Advantages of C=0 sampling

The greatest advantage is clarity. Everyone understands the rule: zero defects found means pass, one or more means fail. That simplicity helps with training, SOP writing, and audit defense. It also creates a strong incentive for process improvement because suppliers know there is no cushion for observed defects in the sample. C=0 plans can therefore support a prevention-focused quality culture when used alongside capability metrics, corrective action systems, and statistical monitoring.

Limitations and cautions

A C=0 plan does not prove a lot is perfect. It only quantifies the probability of seeing no defects in the sample under a stated defect-rate assumption. If you inspect 299 units and find zero defects, you have not demonstrated zero defects in the entire lot. You have shown that, if the lot were as bad as the target defect rate you selected, there would have been only a small probability of missing all defects.

It is also important to recognize that this calculator uses the binomial model, which assumes independent trials and a stable defect probability. Real-world systems may include clustering, mixed failure modes, or nonrandom sampling. If defects are not randomly distributed, then sampling can either overstate or understate protection. Always combine statistical plans with sound lot formation rules, representative sampling, and process knowledge.

How to choose your inputs

1. Pick the defect rate of concern. This should reflect the quality level you want the plan to reliably detect. Critical characteristics often justify smaller defect-rate thresholds.
2. Select a confidence level. Higher confidence means larger sample sizes. Common choices are 90%, 95%, and 99%.
3. Check lot size realism. If the lot is smaller than the computed sample, full inspection may be the only practical answer.
4. Match the plan to severity. Major safety or compliance risks justify stricter plans than cosmetic or low-impact issues.
5. Document the rationale. Auditors often care as much about the reasoning as the number itself.

Relationship to broader quality standards

C=0 sampling is often discussed alongside acceptance sampling standards, process validation expectations, and risk-based quality systems. For regulated products, inspection plans should never be isolated from the larger control strategy. Agencies and institutions consistently emphasize process understanding, monitoring, and scientific justification. You can review foundational statistical and quality guidance from reputable sources such as the NIST/SEMATECH e-Handbook of Statistical Methods, the U.S. Food and Drug Administration, and USDA Food Safety and Inspection Service. These sources reinforce a key lesson: sampling is one piece of quality assurance, not a substitute for capable processes.

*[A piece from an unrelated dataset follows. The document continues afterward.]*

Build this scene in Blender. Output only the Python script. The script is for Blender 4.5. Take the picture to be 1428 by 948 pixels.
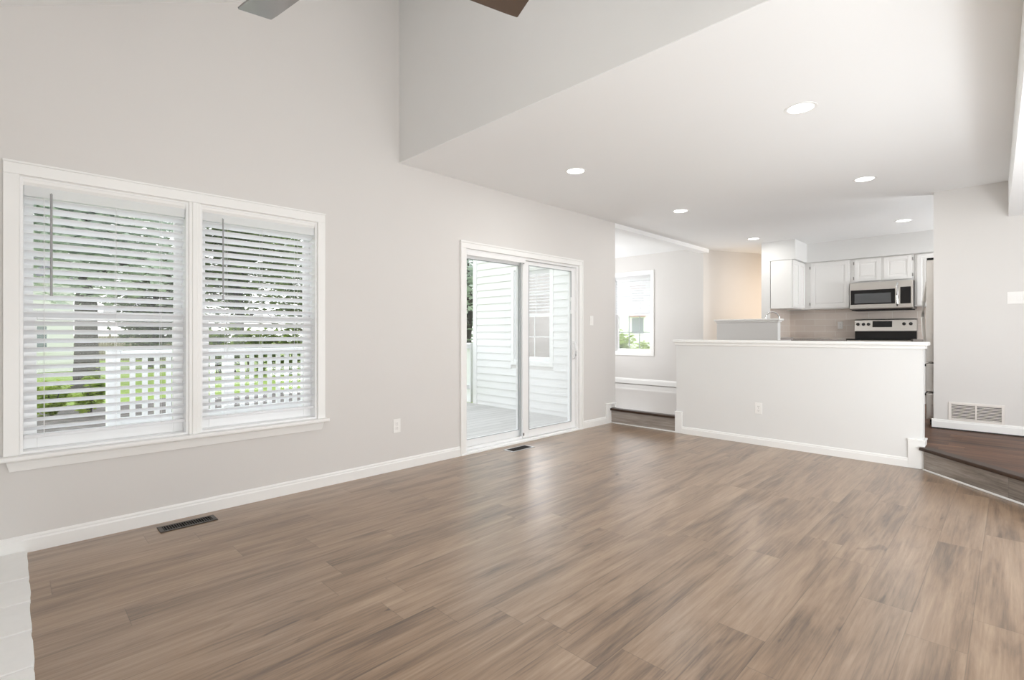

Best practices for implementation

• Use random or well-justified representative sampling methods.
• Define what counts as a defect before inspection begins.
• Separate critical, major, and minor defects where appropriate.
• Train inspectors to apply the defect criteria consistently.
• Trend results over time instead of viewing each lot in isolation.
• Escalate recurring failures into CAPA, supplier development, or process redesign.

Bottom line

A C 0 sample size calculator is a fast and defensible way to design conservative attribute sampling plans. By linking sample size, defect rate, and confidence level, it helps quality teams make inspection decisions that are both practical and statistically grounded. Use it to estimate how much inspection is needed to catch lots at a given defect level, or to understand how likely an existing inspection plan is to miss a bad lot. The most effective use of C=0 sampling comes when it is integrated into a broader risk-based quality strategy that includes prevention, monitoring, supplier control, and continuous improvement.